Las preferencias de la gente les importan un bledo, por ser claros, tanto al capital financiero como a sus representantes en la tierra. Ellos saben que no importa que un partido político llegue al poder, porque en realidad ese no es el poder. El poder lo tienen ellos y lo utilizan como quieren. Los gobiernos quedan, de facto, convertidos en vulgares símbolos de algo que no existe pero en lo que es necesario creer para que nada se desmadre.

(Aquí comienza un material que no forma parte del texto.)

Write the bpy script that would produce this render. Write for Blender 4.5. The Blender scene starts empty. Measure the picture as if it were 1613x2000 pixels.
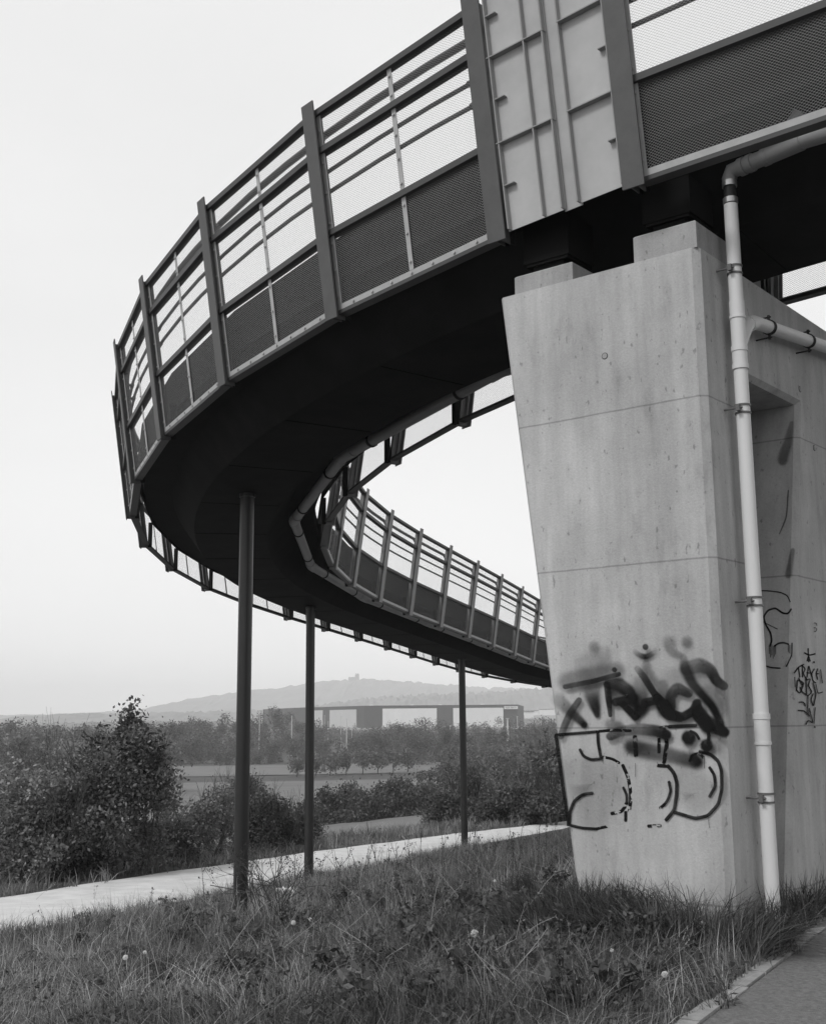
import bpy, math, random
import numpy as np
random.seed(7); RNG = np.random.default_rng(11)
scene = bpy.context.scene; COL = scene.collection
R = math.radians

# ------------------------------------------------------------------ camera
F_PX, PPX, PPY = 2261.0, 803.0, 1005.0          # focal length and principal point for a 1613 x 2000 frame
PITCH = math.atan(402.64 / F_PX); ROLL = 0.008
cP, sP, cR, sR = math.cos(PITCH), math.sin(PITCH), math.cos(ROLL), math.sin(ROLL)
cam = bpy.data.cameras.new('camera'); camo = bpy.data.objects.new('camera', cam); COL.objects.link(camo)
cam.sensor_fit = 'HORIZONTAL'; cam.sensor_width = 36.0; cam.lens = 36.0 * F_PX / 1613
cam.shift_x = 3.5 / 1613; cam.shift_y = 5.0 / 1613; cam.clip_start = .05; cam.clip_end = 20000
ex = np.array([1., 0, 0]); U = np.array([0, -sP, cP]); Fw = np.array([0, cP, sP])
rv = cR * ex - sR * U; uv_ = sR * ex + cR * U
from mathutils import Matrix, Vector
camo.matrix_world = Matrix(((rv[0], uv_[0], -Fw[0], 0), (rv[1], uv_[1], -Fw[1], 0), (rv[2], uv_[2], -Fw[2], 0), (0, 0, 0, 1)))
scene.camera = camo

# ------------------------------------------------------------------ sky and sun (black and white film: the sky is read as luminance)
SUN_EL, SUN_AZ = R(46), R(222)                  # azimuth counted counter-clockwise from +X
w = bpy.data.worlds.new('World'); scene.world = w; w.use_nodes = True
nt = w.node_tree; nt.nodes.clear()
out = nt.nodes.new('ShaderNodeOutputWorld'); bg = nt.nodes.new('ShaderNodeBackground'); bg.inputs[1].default_value = .1
sky = nt.nodes.new('ShaderNodeTexSky'); sky.sky_type = 'NISHITA'; sky.sun_disc = False
sky.sun_elevation = SUN_EL; sky.sun_rotation = R(90) - SUN_AZ; sky.dust_density = 6; sky.air_density = 2
bwn = nt.nodes.new('ShaderNodeRGBToBW'); mixn = nt.nodes.new('ShaderNodeMix'); mixn.data_type = 'FLOAT'
mixn.inputs[0].default_value = .97               # mostly an even cloud layer over the clear-sky gradient
tc = nt.nodes.new('ShaderNodeTexCoord'); nz = nt.nodes.new('ShaderNodeTexNoise'); nz.inputs['Scale'].default_value = 1.6; nz.inputs['Detail'].default_value = 4
mpn = nt.nodes.new('ShaderNodeMapping'); mpn.inputs['Scale'].default_value = (1, 1, 3)
mr = nt.nodes.new('ShaderNodeMapRange'); mr.inputs[1].default_value = .3; mr.inputs[2].default_value = .7; mr.inputs[3].default_value = 8.8; mr.inputs[4].default_value = 9.5
nt.links.new(tc.outputs['Generated'], mpn.inputs[0]); nt.links.new(mpn.outputs[0], nz.inputs['Vector']); nt.links.new(nz.outputs['Fac'], mr.inputs[0])
nt.links.new(sky.outputs[0], bwn.inputs[0]); nt.links.new(bwn.outputs[0], mixn.inputs[2]); sx = nt.nodes.new('ShaderNodeSeparateXYZ'); nt.links.new(tc.outputs['Generated'], sx.inputs[0])
hzn = nt.nodes.new('ShaderNodeMapRange'); hzn.interpolation_type = 'SMOOTHSTEP'; hzn.inputs[1].default_value = 0; hzn.inputs[2].default_value = .35; hzn.inputs[3].default_value = 1.16; hzn.inputs[4].default_value = 1
nt.links.new(sx.outputs[2], hzn.inputs[0]); mu = nt.nodes.new('ShaderNodeMath'); mu.operation = 'MULTIPLY'; nt.links.new(mr.outputs[0], mu.inputs[0]); nt.links.new(hzn.outputs[0], mu.inputs[1]); nt.links.new(mu.outputs[0], mixn.inputs[3])
nt.links.new(mixn.outputs[0], bg.inputs[0]); nt.links.new(bg.outputs[0], out.inputs[0])
sl = bpy.data.lights.new('sun', 'SUN'); sl.energy = 1.9; sl.angle = R(14); so = bpy.data.objects.new('sun', sl); COL.objects.link(so)
sd = Vector((math.cos(SUN_AZ) * math.cos(SUN_EL), math.sin(SUN_AZ) * math.cos(SUN_EL), math.sin(SUN_EL)))
so.rotation_euler = sd.to_track_quat('Z', 'Y').to_euler(); so.location = (0, 0, 60)
scene.view_settings.view_transform = 'Standard'; scene.view_settings.look = 'None'
scene.view_settings.exposure = 0; scene.view_settings.gamma = 1
scene.render.engine = 'CYCLES'; cy = scene.cycles
cy.transparent_max_bounces = 24; cy.max_bounces = 5; cy.diffuse_bounces = 3; cy.glossy_bounces = 2; cy.volume_bounces = 2

# ------------------------------------------------------------------ materials
def mat(name, v, rough=.8, var=0., vscale=3., spec=.3, attr=None, bump=0., bscale=40., metal=0., translucent=0., stretch=(1, 1, 1), fine=0.):
    m = bpy.data.materials.new(name); m.use_nodes = True; n = m.node_tree; L = n.links.new
    b = n.nodes['Principled BSDF']; b.inputs['Roughness'].default_value = rough
    b.inputs['Specular IOR Level'].default_value = spec; b.inputs['Metallic'].default_value = metal
    b.inputs['Base Color'].default_value = (v, v, v, 1)
    src = None
    if var or fine or bump:
        t = n.nodes.new('ShaderNodeTexCoord'); mp = n.nodes.new('ShaderNodeMapping'); mp.inputs['Scale'].default_value = stretch
        L(t.outputs['Object'], mp.inputs[0])
    if var:
        a = n.nodes.new('ShaderNodeTexNoise'); a.inputs['Scale'].default_value = vscale; a.inputs['Detail'].default_value = 6; a.inputs['Roughness'].default_value = .65
        L(mp.outputs[0], a.inputs['Vector'])
        q = n.nodes.new('ShaderNodeMapRange'); q.inputs[1].default_value = .25; q.inputs[2].default_value = .75
        q.inputs[3].default_value = v * (1 - var); q.inputs[4].default_value = v * (1 + var); L(a.outputs['Fac'], q.inputs[0]); src = q.outputs[0]
    if attr:
        at = n.nodes.new('ShaderNodeAttribute'); at.attribute_name = 'tone'
        mm = n.nodes.new('ShaderNodeMath'); mm.operation = 'MULTIPLY'; L(at.outputs['Fac'], mm.inputs[0])
        if src: L(src, mm.inputs[1])
        else: mm.inputs[1].default_value = v
        src = mm.outputs[0]
    if src:
        cb = n.nodes.new('ShaderNodeCombineColor'); L(src, cb.inputs[0]); L(src, cb.inputs[1]); L(src, cb.inputs[2]); L(cb.outputs[0], b.inputs['Base Color'])
    if bump:
        bn = n.nodes.new('ShaderNodeTexNoise'); bn.inputs['Scale'].default_value = bscale; bn.inputs['Detail'].default_value = 4; L(mp.outputs[0], bn.inputs['Vector'])
        bp = n.nodes.new('ShaderNodeBump'); bp.inputs['Strength'].default_value = bump; bp.inputs['Distance'].default_value = .02
        L(bn.outputs['Fac'], bp.inputs['Height']); L(bp.outputs[0], b.inputs['Normal'])
    if translucent:
        tr = n.nodes.new('ShaderNodeBsdfTranslucent'); ms = n.nodes.new('ShaderNodeMixShader'); ms.inputs[0].default_value = translucent
        o = n.nodes['Material Output']
        if src: L(cb.outputs[0], tr.inputs[0])
        else: tr.inputs[0].default_value = (v, v, v, 1)
        L(b.outputs[0], ms.inputs[1]); L(tr.outputs[0], ms.inputs[2]); L(ms.outputs[0], o.inputs[0])
    return m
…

Y en este estado de las cosas la sociedad se convierte en una burla de gran simpleza. El capital financiero (instituciones financieras, organismos internacionales y grandes fortunas) ordenan y ponen las manos para recibir sus millonarias remuneraciones. Los economistas liberales asesoran y se sienten los verdaderos amos del mundo, desideologizados y estrictamente técnicos, al servicio de lo que es mejor para el pueblo pero sin el pueblo. Los gobiernos obedecen y tratan de disimular que esa subordinación nace de sus propias decisiones pasadas, cuando vendieron la democracia a precio de saldo. Los partidos políticos estafan a sus votantes y los militantes más honrados abandonan las filas. Los medios de comunicación, al servicio de sus accionistas, controlan que la información sea excesiva, sesgada y confusa para que, al fin y al cabo, todo continue sin grandes sobresaltos. Y la ciudadanía percibe todo esto, sin necesidad de estudiar Políticas o Economía, y con una mezcla de resignación y rabia abandona la Política, con mayúsculas, para dar paso al caos y al “que venga lo que Dios quiera”.
Lo que yo creo, sin embargo, es que no va a ser lo que Dios quiera sino lo que quieran unas personas de carne y hueso muy bien posicionadas, mientras que por otro lado dudo mucho de la capacidad de esas personas para construir una sociedad estable.